Want To Cut Your New Home Costs By 10% Or More? That's What Building Groups Can Do


Author: Andrea Sharam

(MENAFN- The Conversation) High-performance, affordable housing built in existing suburbs should be a big part of the solution to Australia's housing crisis. Yet state governments and cities have struggled to achieve their goals of delivering affordable, multi-unit, infill housing.

For most people, their only choice is to buy an established home or off-the-plan. But there is a third way.

In 1990s Berlin, baugruppen (building groups) came to the fore in response to the German city's housing crisis. Building groups are DIY collectives of future resident-owners who come together to develop their new homes. Households become producers rather than consumers, so they save on the developer's profit margin and have more control over building design and quality.

At its peak, about 17% of new homes in Berlin were baugruppen projects. By 2017 more than 600 projects had been completed. The current master plan for redeveloping Berlin's former Tegel airport calls for baugruppen to produce 2,000 homes – 40% of the project's housing .

The success of baugruppen has inspired building groups in Australia . Data from one development and advisory service that assists building group members show members have on average saved around 10% on their new home building costs since 2010.

As well, they save on transfer taxes/stamp duties and mortgage interest payments. So in Victoria, for example, total savings could be as much as 16.5% on a A$1 million house.


The stages of a building group's housing development. Property Collectives

Read more: Reinventing density: how baugruppen are pioneering the self-made city

Two home buyers compared

To illustrate the financial impact, let's compare an example of two households. One household buys an apartment off the plan from a speculative developer. The other joins a building group.

Each household owns a home worth $840,000 at completion. The off-the-plan buyer pays $840,000, which includes the developer's profit margin. The building group member gets their home for its cost price of $750,000. They effectively pocket $90,000 equity, which they have created.

In this example, the off-the-plan buyer puts down a deposit of around 20% (any less than this and they'd pay lenders mortgage insurance). The building group member must contribute the equivalent in equity plus an extra $70,000 or so over a four-year build (as construction financiers only provide only around 70% of the funds).

While this is a high hurdle for many, the building group member then only needs a mortgage with a loan-to-value ratio of 58% at settlement, which greatly reduces future interest costs. The ratio will be 77% for the off-the-plan buyer.

The rewards of the building group are significant, but members must also take on extra risk.

To start with, members have to contribute more upfront equity.
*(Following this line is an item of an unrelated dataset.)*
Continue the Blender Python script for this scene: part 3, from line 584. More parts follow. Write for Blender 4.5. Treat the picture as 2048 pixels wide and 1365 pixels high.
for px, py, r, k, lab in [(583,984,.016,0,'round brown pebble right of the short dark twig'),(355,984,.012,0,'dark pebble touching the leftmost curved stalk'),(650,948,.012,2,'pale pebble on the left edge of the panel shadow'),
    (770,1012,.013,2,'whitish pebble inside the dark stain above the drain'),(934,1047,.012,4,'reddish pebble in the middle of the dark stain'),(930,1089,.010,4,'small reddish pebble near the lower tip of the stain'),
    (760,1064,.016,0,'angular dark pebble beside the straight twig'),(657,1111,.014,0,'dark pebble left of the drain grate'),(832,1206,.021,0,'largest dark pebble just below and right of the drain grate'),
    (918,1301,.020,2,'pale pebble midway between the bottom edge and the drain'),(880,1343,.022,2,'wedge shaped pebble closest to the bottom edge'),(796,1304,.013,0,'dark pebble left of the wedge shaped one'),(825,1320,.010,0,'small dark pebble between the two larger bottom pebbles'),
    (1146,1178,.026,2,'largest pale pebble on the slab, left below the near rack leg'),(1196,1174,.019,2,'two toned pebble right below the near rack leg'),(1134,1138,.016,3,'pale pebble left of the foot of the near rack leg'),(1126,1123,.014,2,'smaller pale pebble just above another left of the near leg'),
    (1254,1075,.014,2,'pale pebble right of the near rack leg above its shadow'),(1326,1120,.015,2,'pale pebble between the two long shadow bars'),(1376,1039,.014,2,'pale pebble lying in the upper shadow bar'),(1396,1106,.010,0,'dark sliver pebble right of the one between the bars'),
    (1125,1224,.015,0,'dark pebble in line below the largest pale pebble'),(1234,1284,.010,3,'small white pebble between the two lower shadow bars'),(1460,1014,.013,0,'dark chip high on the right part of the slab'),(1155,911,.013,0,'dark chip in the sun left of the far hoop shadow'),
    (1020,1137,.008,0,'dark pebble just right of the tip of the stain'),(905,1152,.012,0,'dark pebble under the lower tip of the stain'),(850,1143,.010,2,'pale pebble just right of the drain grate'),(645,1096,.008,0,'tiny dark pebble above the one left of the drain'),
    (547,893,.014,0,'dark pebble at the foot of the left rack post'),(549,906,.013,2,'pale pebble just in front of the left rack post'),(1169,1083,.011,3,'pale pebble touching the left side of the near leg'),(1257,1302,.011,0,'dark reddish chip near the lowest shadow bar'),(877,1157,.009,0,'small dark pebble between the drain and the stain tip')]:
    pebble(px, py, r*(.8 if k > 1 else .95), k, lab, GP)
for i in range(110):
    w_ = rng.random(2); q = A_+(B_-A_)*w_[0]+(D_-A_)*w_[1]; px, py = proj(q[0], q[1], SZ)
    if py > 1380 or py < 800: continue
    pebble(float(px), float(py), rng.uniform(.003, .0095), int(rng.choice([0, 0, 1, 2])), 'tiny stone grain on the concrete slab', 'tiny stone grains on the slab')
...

They must also be able to inject cash during construction if there are unanticipated costs. They must accept a level of variability, too, in the final cost price of their home.

In contrast, off-the-plan buyers have the comfort of price certainty – albeit at the highest price a developer can squeeze from them. They have little control over the final build quality or timing.

The off-the-plan buyers will have equity equivalent to their deposit, but stamp duty and transfer fees reduce their overall wealth position. They are wholly reliant on future capital gains for their wealth to grow. The developer and government (through taxes) capture the initial equity created through the development process itself.

Read more: Affordable, sustainable, high-quality urban housing? It's not an impossible dream

Groups don't have to do it all themselves

DIY does not mean the building group members must literally do everything themselves. New participants have emerged in the construction market that can provide development expertise to building groups.

In Australia, since 2010 Property Collectives has helped set up and manage ten building groups, building 80 homes worth around $97 million and saving members around $9 million. This has been achieved without any government subsidies or support.

Projects have ranged in size from four to 21 homes. They have been in well-located, inner and middle suburbs across Melbourne.

Property developer and consultancy Hip v Hype completed a three-home project using a similar approach in 2020.


Tim Riley, the founder of Property Collectives, and Dan Demant from Six Degrees Architects talk about their roles in building group housing developments.

Read more: Supersized cities: residents band together to push back against speculative development pressures

Scaling up this solution to boost supply

With the concept proven, the model is ready to be scaled up to deliver homes costing $600,000-$700,000 for middle-income and essential worker households. What is needed now is more institutional investment from impact investors (which seek social returns and often accept lower financial returns), community housing providers, member-based organisations (such as mutuals and co-operatives) and governments. They can use building groups to help create a new pathway to more affordable ownership and rental options.

Building groups also offer improved outcomes for shared equity schemes. Share equity involves the government or another investor covering some of the cost of buying the home in exchange for an equivalent share in the property.

Read more: Affordable home-ownership scheme offers a pathway out of social housing

Typically, shared equity schemes are reliant on variable capital gain in the future, which the owner-occupier uses to buy out the co-investor/owner. Developing housing (rather than buying existing housing) creates immediate equity (the difference between the construction cost and market value), which the owner-occupier can use to buy out the other party earlier.

If governments put equity into supplying new housing instead of (or in addition to) being a second mortgage holder on an existing home, this would create far greater financial benefit. Instead of adding to demand for housing it would add to supply, eliminating upward pressure on house prices from these schemes.